To hear conservative pundits, media and webloggers tell it, they are the most put-upon group of people on Earth. “Nasty traitors keep criticizing our war plans!” “Why can’t people just get over that prisoner abuse?” “Tom Brokaw made me feel bad about myself!”
Oh boo hoo.
Listen, conservatives, reactionaries and assorted crapweasels: let’s look at the scorecard. You’ve got both houses of Congress and the Presidency. You’re waging war in Iraq, and eagerly awaiting which country is doodled on Wolfowitz’s desk blotter. You got your giant tax cut, so you can finally afford to put that GPS system in the Lexus. Reagan’s death has finally afforded him the godhood he so richly deserves. You’ve got a Supreme Court that installed your guy, and with just a little push would be more than happy to outlaw abortion for you. You have a large portion of the population thinking enshrining discrimination in the Constitution is not only a good thing, but necessary for the survival of the society.
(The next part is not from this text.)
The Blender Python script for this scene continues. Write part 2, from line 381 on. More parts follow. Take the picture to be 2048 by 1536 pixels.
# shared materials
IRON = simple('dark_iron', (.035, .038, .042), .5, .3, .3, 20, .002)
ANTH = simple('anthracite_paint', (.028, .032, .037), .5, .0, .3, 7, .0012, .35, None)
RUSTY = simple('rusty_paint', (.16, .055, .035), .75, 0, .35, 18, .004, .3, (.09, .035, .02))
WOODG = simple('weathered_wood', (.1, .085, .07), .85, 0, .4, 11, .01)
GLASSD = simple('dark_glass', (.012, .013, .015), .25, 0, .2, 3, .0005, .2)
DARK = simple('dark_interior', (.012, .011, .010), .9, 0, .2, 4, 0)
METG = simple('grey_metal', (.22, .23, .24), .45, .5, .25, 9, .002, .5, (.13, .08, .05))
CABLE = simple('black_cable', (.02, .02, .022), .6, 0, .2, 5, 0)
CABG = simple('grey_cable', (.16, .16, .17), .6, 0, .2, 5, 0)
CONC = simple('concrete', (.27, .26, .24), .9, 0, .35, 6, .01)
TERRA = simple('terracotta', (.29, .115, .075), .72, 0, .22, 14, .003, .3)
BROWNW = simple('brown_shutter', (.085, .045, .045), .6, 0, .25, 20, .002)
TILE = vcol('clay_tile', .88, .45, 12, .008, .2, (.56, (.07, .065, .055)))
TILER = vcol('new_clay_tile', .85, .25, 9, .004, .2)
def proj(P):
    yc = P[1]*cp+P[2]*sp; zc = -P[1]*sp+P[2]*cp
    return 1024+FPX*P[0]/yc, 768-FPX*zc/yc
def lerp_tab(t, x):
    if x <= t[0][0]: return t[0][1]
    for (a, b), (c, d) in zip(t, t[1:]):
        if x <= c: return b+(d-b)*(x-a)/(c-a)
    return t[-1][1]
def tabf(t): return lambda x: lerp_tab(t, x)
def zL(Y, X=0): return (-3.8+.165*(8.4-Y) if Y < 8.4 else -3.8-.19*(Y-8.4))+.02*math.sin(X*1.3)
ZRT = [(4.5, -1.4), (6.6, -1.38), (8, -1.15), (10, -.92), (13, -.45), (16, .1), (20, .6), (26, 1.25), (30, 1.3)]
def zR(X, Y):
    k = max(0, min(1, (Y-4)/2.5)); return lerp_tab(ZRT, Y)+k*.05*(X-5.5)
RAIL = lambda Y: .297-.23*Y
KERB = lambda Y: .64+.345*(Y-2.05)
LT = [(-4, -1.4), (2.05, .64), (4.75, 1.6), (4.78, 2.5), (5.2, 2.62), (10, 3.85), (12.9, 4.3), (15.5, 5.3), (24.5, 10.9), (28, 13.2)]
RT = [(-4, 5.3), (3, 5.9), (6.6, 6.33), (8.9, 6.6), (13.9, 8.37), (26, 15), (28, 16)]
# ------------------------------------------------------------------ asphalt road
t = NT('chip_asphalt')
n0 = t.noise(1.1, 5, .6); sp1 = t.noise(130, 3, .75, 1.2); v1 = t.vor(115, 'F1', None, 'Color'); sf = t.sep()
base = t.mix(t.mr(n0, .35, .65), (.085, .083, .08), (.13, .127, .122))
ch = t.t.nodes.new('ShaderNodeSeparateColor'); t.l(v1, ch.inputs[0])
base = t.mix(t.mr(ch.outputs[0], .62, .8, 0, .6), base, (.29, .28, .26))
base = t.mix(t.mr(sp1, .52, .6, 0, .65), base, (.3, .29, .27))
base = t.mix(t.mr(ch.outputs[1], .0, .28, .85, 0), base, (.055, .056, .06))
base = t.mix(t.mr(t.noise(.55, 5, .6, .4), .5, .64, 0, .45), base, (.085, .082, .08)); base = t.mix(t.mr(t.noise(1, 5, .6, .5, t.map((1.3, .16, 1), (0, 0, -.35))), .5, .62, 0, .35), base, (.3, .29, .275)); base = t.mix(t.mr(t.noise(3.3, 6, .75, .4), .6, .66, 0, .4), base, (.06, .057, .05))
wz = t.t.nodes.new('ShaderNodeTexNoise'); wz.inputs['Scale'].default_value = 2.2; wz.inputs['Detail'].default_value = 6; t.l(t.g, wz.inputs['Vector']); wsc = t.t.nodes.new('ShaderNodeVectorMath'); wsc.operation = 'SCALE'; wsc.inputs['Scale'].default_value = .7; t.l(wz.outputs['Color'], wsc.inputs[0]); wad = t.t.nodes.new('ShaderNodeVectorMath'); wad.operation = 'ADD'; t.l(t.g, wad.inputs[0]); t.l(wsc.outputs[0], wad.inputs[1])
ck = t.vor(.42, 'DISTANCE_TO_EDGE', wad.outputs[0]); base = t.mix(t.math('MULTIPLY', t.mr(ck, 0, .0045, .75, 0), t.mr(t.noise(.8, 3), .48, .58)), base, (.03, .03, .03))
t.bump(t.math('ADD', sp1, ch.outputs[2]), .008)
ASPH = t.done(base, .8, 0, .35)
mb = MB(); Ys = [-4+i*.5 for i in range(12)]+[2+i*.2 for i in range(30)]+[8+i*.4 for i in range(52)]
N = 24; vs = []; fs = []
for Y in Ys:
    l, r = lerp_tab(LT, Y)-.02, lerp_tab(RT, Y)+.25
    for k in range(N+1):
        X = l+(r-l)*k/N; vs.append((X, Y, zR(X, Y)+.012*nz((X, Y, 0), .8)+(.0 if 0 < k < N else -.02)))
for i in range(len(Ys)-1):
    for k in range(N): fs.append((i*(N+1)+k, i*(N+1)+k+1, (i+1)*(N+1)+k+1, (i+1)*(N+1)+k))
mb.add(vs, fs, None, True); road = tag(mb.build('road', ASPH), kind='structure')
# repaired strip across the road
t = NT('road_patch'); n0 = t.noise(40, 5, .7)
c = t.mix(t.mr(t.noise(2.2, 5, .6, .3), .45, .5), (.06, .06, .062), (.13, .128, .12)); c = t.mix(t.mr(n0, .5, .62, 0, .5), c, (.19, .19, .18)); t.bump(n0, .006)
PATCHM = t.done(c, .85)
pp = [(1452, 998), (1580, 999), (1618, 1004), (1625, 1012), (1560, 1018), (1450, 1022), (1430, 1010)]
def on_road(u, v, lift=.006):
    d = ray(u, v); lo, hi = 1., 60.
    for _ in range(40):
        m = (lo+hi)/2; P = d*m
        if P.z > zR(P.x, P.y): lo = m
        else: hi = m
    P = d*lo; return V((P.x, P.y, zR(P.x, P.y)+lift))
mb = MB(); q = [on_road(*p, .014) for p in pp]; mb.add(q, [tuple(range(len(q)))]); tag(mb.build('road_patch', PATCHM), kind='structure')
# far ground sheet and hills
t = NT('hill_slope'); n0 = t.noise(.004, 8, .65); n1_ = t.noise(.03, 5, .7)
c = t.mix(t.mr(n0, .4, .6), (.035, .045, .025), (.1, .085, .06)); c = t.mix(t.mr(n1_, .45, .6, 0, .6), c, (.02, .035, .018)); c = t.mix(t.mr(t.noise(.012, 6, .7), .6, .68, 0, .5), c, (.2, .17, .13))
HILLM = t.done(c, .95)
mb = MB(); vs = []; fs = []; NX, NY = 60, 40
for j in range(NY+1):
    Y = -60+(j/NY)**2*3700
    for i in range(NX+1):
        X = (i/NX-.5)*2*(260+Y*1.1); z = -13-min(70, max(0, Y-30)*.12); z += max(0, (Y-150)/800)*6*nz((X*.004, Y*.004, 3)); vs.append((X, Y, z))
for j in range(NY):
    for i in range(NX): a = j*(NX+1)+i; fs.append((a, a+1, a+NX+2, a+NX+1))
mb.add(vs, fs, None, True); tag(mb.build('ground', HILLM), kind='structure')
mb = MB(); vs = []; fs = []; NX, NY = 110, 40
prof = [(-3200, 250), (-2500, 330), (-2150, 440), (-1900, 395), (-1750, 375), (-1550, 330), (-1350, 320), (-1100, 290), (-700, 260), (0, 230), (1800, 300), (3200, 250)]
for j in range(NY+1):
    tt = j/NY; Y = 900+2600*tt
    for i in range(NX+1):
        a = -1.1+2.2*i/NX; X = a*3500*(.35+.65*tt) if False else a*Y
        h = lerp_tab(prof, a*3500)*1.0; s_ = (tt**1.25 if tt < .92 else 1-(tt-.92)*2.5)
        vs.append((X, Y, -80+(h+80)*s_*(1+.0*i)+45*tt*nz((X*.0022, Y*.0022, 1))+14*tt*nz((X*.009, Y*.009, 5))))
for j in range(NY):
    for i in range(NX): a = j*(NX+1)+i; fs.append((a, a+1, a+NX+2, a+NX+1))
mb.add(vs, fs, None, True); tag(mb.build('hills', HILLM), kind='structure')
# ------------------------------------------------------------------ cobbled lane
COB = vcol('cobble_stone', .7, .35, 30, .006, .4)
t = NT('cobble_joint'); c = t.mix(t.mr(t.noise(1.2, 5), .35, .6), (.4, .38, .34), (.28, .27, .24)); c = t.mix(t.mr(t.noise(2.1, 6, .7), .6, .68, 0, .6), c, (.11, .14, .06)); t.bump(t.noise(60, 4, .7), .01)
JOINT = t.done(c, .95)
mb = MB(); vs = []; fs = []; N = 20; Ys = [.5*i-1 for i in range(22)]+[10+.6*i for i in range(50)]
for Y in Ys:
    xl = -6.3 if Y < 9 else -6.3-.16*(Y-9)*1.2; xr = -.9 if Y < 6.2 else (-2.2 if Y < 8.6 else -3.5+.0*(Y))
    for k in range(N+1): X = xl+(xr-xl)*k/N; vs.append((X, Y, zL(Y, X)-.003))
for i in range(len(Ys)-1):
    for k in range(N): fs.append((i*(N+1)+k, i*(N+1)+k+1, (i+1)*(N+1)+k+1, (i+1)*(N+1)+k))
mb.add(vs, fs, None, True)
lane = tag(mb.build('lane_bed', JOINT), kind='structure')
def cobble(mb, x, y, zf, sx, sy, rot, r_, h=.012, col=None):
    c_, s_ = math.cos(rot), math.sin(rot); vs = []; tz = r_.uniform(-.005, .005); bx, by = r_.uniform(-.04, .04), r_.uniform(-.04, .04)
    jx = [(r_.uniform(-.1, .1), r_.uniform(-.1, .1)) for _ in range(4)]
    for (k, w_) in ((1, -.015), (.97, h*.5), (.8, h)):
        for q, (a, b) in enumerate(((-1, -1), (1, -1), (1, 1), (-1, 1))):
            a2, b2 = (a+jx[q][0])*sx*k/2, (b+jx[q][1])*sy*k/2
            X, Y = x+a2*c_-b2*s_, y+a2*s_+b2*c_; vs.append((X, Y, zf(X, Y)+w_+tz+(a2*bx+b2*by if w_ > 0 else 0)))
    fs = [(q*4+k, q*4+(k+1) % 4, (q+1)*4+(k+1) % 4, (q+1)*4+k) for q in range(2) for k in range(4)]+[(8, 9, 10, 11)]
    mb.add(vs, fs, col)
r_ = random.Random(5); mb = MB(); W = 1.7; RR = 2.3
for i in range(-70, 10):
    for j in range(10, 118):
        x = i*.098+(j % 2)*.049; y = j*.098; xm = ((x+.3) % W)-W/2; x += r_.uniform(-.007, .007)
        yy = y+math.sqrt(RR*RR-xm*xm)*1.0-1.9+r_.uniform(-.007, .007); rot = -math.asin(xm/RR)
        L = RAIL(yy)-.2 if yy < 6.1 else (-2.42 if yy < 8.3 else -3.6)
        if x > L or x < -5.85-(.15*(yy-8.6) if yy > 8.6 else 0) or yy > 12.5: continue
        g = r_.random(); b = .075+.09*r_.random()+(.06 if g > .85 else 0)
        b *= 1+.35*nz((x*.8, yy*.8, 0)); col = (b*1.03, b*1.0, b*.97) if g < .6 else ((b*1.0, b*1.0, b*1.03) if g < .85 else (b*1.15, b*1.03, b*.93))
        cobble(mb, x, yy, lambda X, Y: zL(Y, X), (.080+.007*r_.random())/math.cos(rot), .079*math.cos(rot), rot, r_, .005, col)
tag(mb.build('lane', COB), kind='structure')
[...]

Coulter, Limbaugh, Savage, Hannity and other nutbag rightie pundits are more popular than ever. The Bush administration can clearly withstand 8-10 more Watergate-level scandals without feeling a pinch. You own the electronic voting machines, for god’s sake!
Hell, a couple more months like this and the difference between American society and “The Handmaid’s Tale” will be undetectable. Bravo!
So listen: SHUT UP. You don’t make convincing victims. Just turn up the volume on Rush and leave the rest of us alone, OK?